» **What is needed**
Return the material exactly, first line through the line containing "SC.camera = cam", and nothing more. Pictures stay out.

» **Recorded information**
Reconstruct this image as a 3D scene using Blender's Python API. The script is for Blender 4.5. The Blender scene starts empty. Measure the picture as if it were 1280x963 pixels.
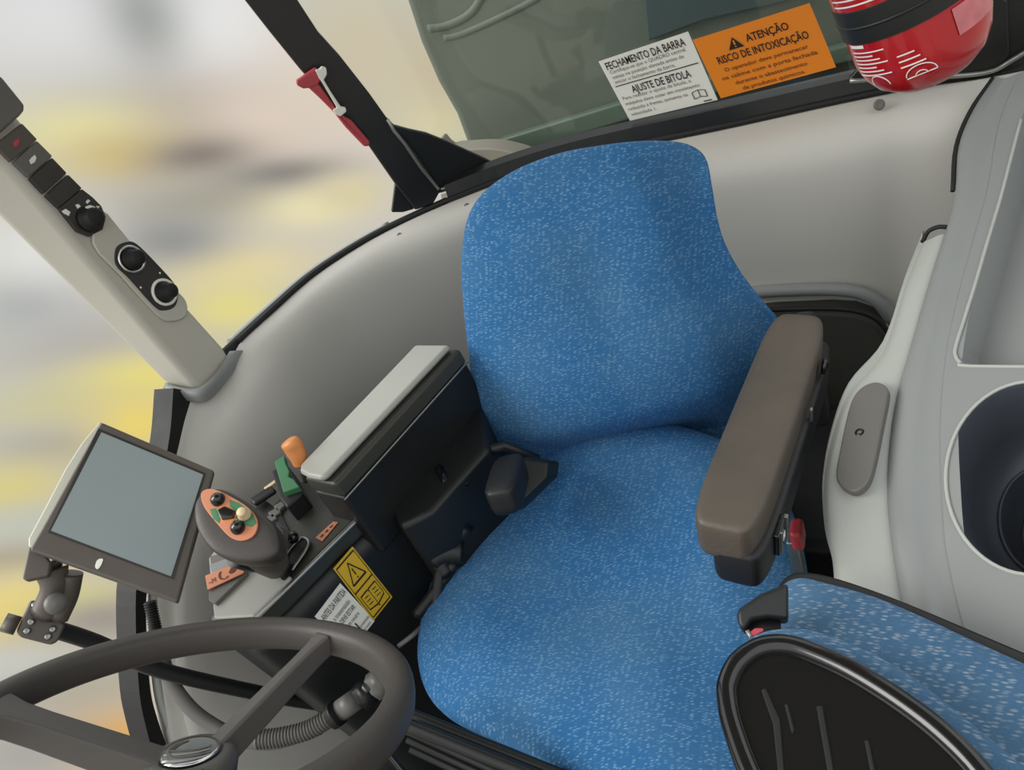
import bpy, bmesh, math, random
from mathutils import Vector as V, Matrix, geometry
random.seed(4)
SC = bpy.context.scene
COL = SC.collection
# ------------------------------------------------------------------ camera
f_ = 960.0
rr, pp, yy = math.radians(25), math.radians(35), math.radians(35)
FW = V((-math.sin(yy)*math.cos(pp), math.cos(yy)*math.cos(pp), -math.sin(pp)))
R0 = FW.cross(V((0, 0, 1))).normalized()
U0 = R0.cross(FW)
CX = math.cos(rr)*R0 - math.sin(rr)*U0
CY = math.cos(rr)*U0 + math.sin(rr)*R0
CAM = V((0, 0, 1.45))
cd = bpy.data.cameras.new('camera'); cam = bpy.data.objects.new('camera', cd); COL.objects.link(cam)
M = Matrix((CX, CY, -FW)).transposed().to_4x4(); M.translation = CAM
cam.matrix_world = M
cd.sensor_width = 36; cd.sensor_fit = 'HORIZONTAL'; cd.lens = 36*f_/1280
cd.clip_start = 0.02
SC.camera = cam

def ray(u, v): return FW + CX*((u-640)/f_) - CY*((v-481.5)/f_)
def D(u, v, d): return CAM + ray(u, v)*d
X3, Y3, Z3 = V((1, 0, 0)), V((0, 1, 0)), V((0, 0, 1))

class Plane:
    """a real plane in the cab: point o, normal n"""
    def __init__(s, o, n):
        s.o = V(o); s.n = V(n).normalized()
        if s.n.dot(CAM-s.o) < 0: s.n = -s.n
        a = X3 if abs(s.n.x) < .8 else Y3
        s.a = (a - s.n*a.dot(s.n)).normalized(); s.b = s.n.cross(s.a)
    def at(s, u, v, off=0.0):
        r = ray(u, v); t = (s.o-CAM).dot(s.n)/r.dot(s.n)
        return CAM + r*t + s.n*off

def cr(P, n=8, closed=False):
    """catmull-rom"""
    P = [V(p) for p in P]; out = []
    N = len(P)
    for i in range(N if closed else N-1):
        if closed: a, b, c, d = P[i-1], P[i], P[(i+1) % N], P[(i+2) % N]
        else:
            b, c = P[i], P[i+1]
            a = P[i-1] if i else b*2-c
            d = P[i+2] if i+2 < N else c*2-b
        for k in range(n):
            t = k/n
            out.append(0.5*((2*b)+(c-a)*t+(2*a-5*b+4*c-d)*t*t+(3*b-a-3*c+d)*t**3))
    if not closed: out.append(P[-1])
    return out
def cr2(P, n=6): return [(p.x, p.y) for p in cr([(a, b, 0) for a, b in P], n, True)]

# ------------------------------------------------------------------ materials
def srgb(c):
    if isinstance(c, str): c = [int(c[i:i+2], 16)/255 for i in (0, 2, 4)]
    return tuple((x/12.92 if x <= .04045 else ((x+.055)/1.055)**2.4) for x in c)+(1,)
MATS = {}
def mat(name, col, rough=.5, metal=0, noise=0.0, nscale=60, bump=0.0, bscale=400, coat=0, spec=.5, emis=0, wear=None):
    if name in MATS: return MATS[name]
    m = bpy.data.materials.new(name); m.use_nodes = True; nt = m.node_tree; b = nt.nodes['Principled BSDF']
    c = srgb(col); b.inputs['Base Color'].default_value = c
    b.inputs['Roughness'].default_value = rough; b.inputs['Metallic'].default_value = metal
    b.inputs['Coat Weight'].default_value = coat; b.inputs['Specular IOR Level'].default_value = spec
    tc = nt.nodes.new('ShaderNodeTexCoord')
    if noise:
        n = nt.nodes.new('ShaderNodeTexNoise'); n.inputs['Scale'].default_value = nscale; n.inputs['Detail'].default_value = 5
        nt.links.new(tc.outputs['Object'], n.inputs['Vector'])
        mx = nt.nodes.new('ShaderNodeMix'); mx.data_type = 'RGBA'
        mx.inputs['A'].default_value = tuple(x*(1-noise) for x in c[:3])+(1,)
        mx.inputs['B'].default_value = tuple(min(1, x*(1+noise)) for x in c[:3])+(1,)
        nt.links.new(n.outputs['Fac'], mx.inputs['Factor']); nt.links.new(mx.outputs['Result'], b.inputs['Base Color'])
        mr = nt.nodes.new('ShaderNodeMapRange'); mr.inputs['To Min'].default_value = max(0, rough-.08); mr.inputs['To Max'].default_value = min(1, rough+.08)
        nt.links.new(n.outputs['Fac'], mr.inputs['Value']); nt.links.new(mr.outputs['Result'], b.inputs['Roughness'])
    if bump:
        n2 = nt.nodes.new('ShaderNodeTexNoise'); n2.inputs['Scale'].default_value = bscale; n2.inputs['Detail'].default_value = 2
        nt.links.new(tc.outputs['Object'], n2.inputs['Vector'])
        bp = nt.nodes.new('ShaderNodeBump'); bp.inputs['Strength'].default_value = bump; bp.inputs['Distance'].default_value = .001
        nt.links.new(n2.outputs['Fac'], bp.inputs['Height']); nt.links.new(bp.outputs['Normal'], b.inputs['Normal'])
    MATS[name] = m
    return m

def fabric(name, base, fleck, fine, s=1.0):
    m = bpy.data.materials.new(name); m.use_nodes = True; nt = m.node_tree; L = nt.links; b = nt.nodes['Principled BSDF']
    b.inputs['Roughness'].default_value = .85; b.inputs['Sheen Weight'].default_value = .22; b.inputs['Sheen Roughness'].default_value = .4
    b.inputs['Sheen Tint'].default_value = srgb('8fc0ff')
    b.inputs['Specular IOR Level'].default_value = .2
    uv = nt.nodes.new('ShaderNodeUVMap'); uv.uv_map = 'UVMap'
    masks = []
    for ang in (8, 98):
        mp = nt.nodes.new('ShaderNodeMapping'); mp.vector_type = 'POINT'
        mp.inputs['Rotation'].default_value = (0, 0, math.radians(ang)); mp.inputs['Scale'].default_value = (120*s, 330*s, 1)
        mp.inputs['Location'].default_value = (ang*.37, 3.1, 0)
        L.new(uv.outputs['UV'], mp.inputs['Vector'])
        vo = nt.nodes.new('ShaderNodeTexVoronoi'); vo.voronoi_dimensions = '2D'; vo.inputs['Scale'].default_value = 1; vo.inputs['Randomness'].default_value = .55
        L.new(mp.outputs['Vector'], vo.inputs['Vector'])
        r = nt.nodes.new('ShaderNodeMapRange'); r.inputs['From Min'].default_value = .38; r.inputs['From Max'].default_value = .12
        L.new(vo.outputs['Distance'], r.inputs['Value'])
        sp = nt.nodes.new('ShaderNodeSeparateColor'); L.new(vo.outputs['Color'], sp.inputs['Color'])
        g = nt.nodes.new('ShaderNodeMapRange'); g.inputs['From Min'].default_value = .45; g.inputs['From Max'].default_value = 1.15; g.inputs['To Max'].default_value = .8
        L.new(sp.outputs['Red'], g.inputs['Value'])
        mu = nt.nodes.new('ShaderNodeMath'); mu.operation = 'MULTIPLY'; L.new(r.outputs['Result'], mu.inputs[0]); L.new(g.outputs['Result'], mu.inputs[1])
        masks.append(mu)
    mxm = nt.nodes.new('ShaderNodeMath'); mxm.operation = 'MAXIMUM'; L.new(masks[0].outputs[0], mxm.inputs[0]); L.new(masks[1].outputs[0], mxm.inputs[1])
    nz = nt.nodes.new('ShaderNodeTexNoise'); nz.inputs['Scale'].default_value = 600*s; nz.inputs['Detail'].default_value = 3
    L.new(uv.outputs['UV'], nz.inputs['Vector'])
    c1 = nt.nodes.new('ShaderNodeMix'); c1.data_type = 'RGBA'; c1.inputs['A'].default_value = srgb(base); c1.inputs['B'].default_value = srgb(fine)
    L.new(nz.outputs['Fac'], c1.inputs['Factor'])
    nw = nt.nodes.new('ShaderNodeTexNoise'); nw.inputs['Scale'].default_value = 5; nw.inputs['Detail'].default_value = 4; L.new(uv.outputs['UV'], nw.inputs['Vector'])
    rw = nt.nodes.new('ShaderNodeMapRange'); rw.inputs['From Min'].default_value = .42; rw.inputs['From Max'].default_value = .75; rw.inputs['To Max'].default_value = .45; L.new(nw.outputs['Fac'], rw.inputs['Value'])
    c3 = nt.nodes.new('ShaderNodeMix'); c3.data_type = 'RGBA'; c3.inputs['B'].default_value = srgb('5e8298'); L.new(rw.outputs['Result'], c3.inputs['Factor']); L.new(c1.outputs['Result'], c3.inputs['A']); c1 = c3
    c2 = nt.nodes.new('ShaderNodeMix'); c2.data_type = 'RGBA'; c2.inputs['B'].default_value = srgb(fleck)
    L.new(c1.outputs['Result'], c2.inputs['A']); L.new(mxm.outputs[0], c2.inputs['Factor'])
    L.new(c2.outputs['Result'], b.inputs['Base Color'])
    ad = nt.nodes.new('ShaderNodeMath'); ad.operation = 'ADD'; L.new(nz.outputs['Fac'], ad.inputs[0]); L.new(mxm.outputs[0], ad.inputs[1])
    bp = nt.nodes.new('ShaderNodeBump'); bp.inputs['Strength'].default_value = .5; bp.inputs['Distance'].default_value = .0012
    L.new(ad.outputs[0], bp.inputs['Height']); L.new(bp.outputs['Normal'], b.inputs['Normal'])
    return m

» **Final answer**
Reconstruct this image as a 3D scene using Blender's Python API. The script is for Blender 4.5. The Blender scene starts empty. Measure the picture as if it were 1280x963 pixels.
import bpy, bmesh, math, random
from mathutils import Vector as V, Matrix, geometry
random.seed(4)
SC = bpy.context.scene
COL = SC.collection
# ------------------------------------------------------------------ camera
f_ = 960.0
rr, pp, yy = math.radians(25), math.radians(35), math.radians(35)
FW = V((-math.sin(yy)*math.cos(pp), math.cos(yy)*math.cos(pp), -math.sin(pp)))
R0 = FW.cross(V((0, 0, 1))).normalized()
U0 = R0.cross(FW)
CX = math.cos(rr)*R0 - math.sin(rr)*U0
CY = math.cos(rr)*U0 + math.sin(rr)*R0
CAM = V((0, 0, 1.45))
cd = bpy.data.cameras.new('camera'); cam = bpy.data.objects.new('camera', cd); COL.objects.link(cam)
M = Matrix((CX, CY, -FW)).transposed().to_4x4(); M.translation = CAM
cam.matrix_world = M
cd.sensor_width = 36; cd.sensor_fit = 'HORIZONTAL'; cd.lens = 36*f_/1280
cd.clip_start = 0.02
SC.camera = cam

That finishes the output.